=== Source material ===

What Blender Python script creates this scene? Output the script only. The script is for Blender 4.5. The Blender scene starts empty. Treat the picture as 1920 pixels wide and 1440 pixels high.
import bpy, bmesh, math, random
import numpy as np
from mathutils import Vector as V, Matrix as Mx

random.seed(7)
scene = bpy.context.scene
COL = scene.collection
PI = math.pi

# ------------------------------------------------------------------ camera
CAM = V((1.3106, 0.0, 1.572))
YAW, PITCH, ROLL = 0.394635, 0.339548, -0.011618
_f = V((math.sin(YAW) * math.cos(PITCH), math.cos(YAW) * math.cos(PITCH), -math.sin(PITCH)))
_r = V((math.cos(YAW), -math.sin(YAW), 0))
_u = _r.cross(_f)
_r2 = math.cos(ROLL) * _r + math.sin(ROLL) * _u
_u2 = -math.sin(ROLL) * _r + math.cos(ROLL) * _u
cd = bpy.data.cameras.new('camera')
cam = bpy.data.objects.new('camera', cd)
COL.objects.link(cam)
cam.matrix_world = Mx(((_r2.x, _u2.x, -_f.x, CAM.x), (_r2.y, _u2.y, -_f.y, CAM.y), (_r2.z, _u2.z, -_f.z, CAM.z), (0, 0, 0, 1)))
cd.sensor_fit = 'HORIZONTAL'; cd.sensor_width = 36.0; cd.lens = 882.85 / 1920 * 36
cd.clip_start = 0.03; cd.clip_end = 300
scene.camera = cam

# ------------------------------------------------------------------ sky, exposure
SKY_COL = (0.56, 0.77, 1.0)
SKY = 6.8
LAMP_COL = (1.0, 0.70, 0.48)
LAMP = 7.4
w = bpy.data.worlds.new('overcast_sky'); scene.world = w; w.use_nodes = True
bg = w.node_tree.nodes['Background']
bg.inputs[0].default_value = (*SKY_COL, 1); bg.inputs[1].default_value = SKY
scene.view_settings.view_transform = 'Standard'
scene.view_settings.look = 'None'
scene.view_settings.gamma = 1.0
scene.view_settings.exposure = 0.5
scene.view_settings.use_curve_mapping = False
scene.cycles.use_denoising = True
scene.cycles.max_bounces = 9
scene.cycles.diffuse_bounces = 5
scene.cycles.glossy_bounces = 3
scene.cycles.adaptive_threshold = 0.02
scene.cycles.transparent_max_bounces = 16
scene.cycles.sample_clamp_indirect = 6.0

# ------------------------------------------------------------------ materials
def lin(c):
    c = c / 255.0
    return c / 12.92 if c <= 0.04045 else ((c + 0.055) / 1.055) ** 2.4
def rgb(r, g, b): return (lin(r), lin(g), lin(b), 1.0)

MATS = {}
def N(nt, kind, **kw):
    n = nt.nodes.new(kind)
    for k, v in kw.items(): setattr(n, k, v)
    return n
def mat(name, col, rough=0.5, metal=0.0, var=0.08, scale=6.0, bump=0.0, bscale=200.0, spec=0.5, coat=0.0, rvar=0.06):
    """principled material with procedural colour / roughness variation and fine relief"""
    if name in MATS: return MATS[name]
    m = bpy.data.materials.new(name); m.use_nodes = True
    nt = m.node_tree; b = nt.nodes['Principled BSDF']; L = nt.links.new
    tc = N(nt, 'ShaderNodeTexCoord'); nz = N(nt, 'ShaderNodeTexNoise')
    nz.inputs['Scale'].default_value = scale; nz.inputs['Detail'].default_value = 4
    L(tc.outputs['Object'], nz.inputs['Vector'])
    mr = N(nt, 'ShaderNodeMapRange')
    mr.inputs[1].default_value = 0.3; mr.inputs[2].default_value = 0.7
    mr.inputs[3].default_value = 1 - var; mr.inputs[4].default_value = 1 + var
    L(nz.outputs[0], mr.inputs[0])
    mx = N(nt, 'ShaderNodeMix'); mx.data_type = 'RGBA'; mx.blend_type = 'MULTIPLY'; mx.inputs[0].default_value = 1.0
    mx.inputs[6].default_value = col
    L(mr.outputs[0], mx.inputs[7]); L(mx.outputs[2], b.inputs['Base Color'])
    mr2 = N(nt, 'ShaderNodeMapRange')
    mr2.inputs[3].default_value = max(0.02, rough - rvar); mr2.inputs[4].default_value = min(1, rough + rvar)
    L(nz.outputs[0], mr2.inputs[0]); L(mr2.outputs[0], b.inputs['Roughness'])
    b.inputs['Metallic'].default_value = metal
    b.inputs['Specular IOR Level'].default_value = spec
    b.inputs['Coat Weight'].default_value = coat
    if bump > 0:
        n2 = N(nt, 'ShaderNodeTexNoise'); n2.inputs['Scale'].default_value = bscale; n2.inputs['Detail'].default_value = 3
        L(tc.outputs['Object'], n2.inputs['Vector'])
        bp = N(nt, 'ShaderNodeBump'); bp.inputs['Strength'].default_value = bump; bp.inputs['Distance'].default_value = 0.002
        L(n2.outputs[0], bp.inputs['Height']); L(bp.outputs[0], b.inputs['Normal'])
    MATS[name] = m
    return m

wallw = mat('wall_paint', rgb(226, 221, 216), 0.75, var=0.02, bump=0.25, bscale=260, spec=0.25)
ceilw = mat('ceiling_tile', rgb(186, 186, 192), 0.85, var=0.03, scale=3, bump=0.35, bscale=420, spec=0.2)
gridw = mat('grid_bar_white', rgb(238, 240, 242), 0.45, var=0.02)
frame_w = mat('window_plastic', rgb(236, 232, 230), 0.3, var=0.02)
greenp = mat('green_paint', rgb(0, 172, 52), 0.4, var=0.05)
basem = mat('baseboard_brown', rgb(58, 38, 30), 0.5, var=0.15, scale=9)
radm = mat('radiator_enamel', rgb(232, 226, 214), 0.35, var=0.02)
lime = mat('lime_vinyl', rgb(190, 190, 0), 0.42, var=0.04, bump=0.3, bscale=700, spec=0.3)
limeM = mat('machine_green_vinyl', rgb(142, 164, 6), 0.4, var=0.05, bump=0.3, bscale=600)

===

• Directive: Write out, unaltered, the lines from the opening of the listing through the line that includes "PI = math.pi".

• Correct result:
What Blender Python script creates this scene? Output the script only. The script is for Blender 4.5. The Blender scene starts empty. Treat the picture as 1920 pixels wide and 1440 pixels high.
import bpy, bmesh, math, random
import numpy as np
from mathutils import Vector as V, Matrix as Mx

random.seed(7)
scene = bpy.context.scene
COL = scene.collection
PI = math.pi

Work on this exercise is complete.